Documents reveal that in order to increase the pace of the recovery for the NPF, bulk fuel storage facilities were recommended to enable government to buy fuel at periods of low international pricing and prevent the increase in arrears in the payments due to fuel suppliers that characterised the 2010 -2011 fuel shortage. The fuel depots further sought to address international criticism of government expenditure at the time, which viewed the use of the NPF funds as an unauthorised government borrowing from the fuel industry, which in turn had to finance shortfalls through commercial bank overdrafts.

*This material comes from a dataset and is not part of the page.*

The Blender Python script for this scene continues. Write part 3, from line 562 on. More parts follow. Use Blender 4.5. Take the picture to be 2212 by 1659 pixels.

Following US President Donald Trump’s withdrawal from The Joint Comprehensive Plan of Action (JCPOA) or the Iran Nuclear Deal last month, the price of Brent crude rose by 20 percent. The global benchmark on Thursday last week broke through the $80 per barrel for the first time since November 2014, and markets are expecting a steady increase in the cost of oil due to supply concerns, over the short-term to medium term. The sudden escalation of cost of oil, reminiscent of 2010 will, according to experts, place considerable strain on the NPF that buttresses the consumers from worst effects of the international market by stabilising local fuel prices.
Embroiled in scandal and maladministration the NPF has failed, since identifying the national security threat posed by inadequate fuel storage facilities, to develop any of the designated sites.
The Public Accounts Committee, investigating the unlawful use of the NPF and documents in possession of The Botswana Gazette reveal that the allocation of P250 million (two hundred and fifty million Pula) to Khulaco (Pty) Ltd for the development of petroleum storage facilities was insufficient to meet the costs construction, as quoted for by Petrocoms and would have failed to address the concerns raised by the DIS.
The NPF was established in 1986 with the purpose of meeting the engineering, construction and operational cost of the strategic storage facilities of government fuel. Critically the NPF was to assist in the purchase petroleum products for the government strategic oil stocks and to stabilise prices charged by the oil industry.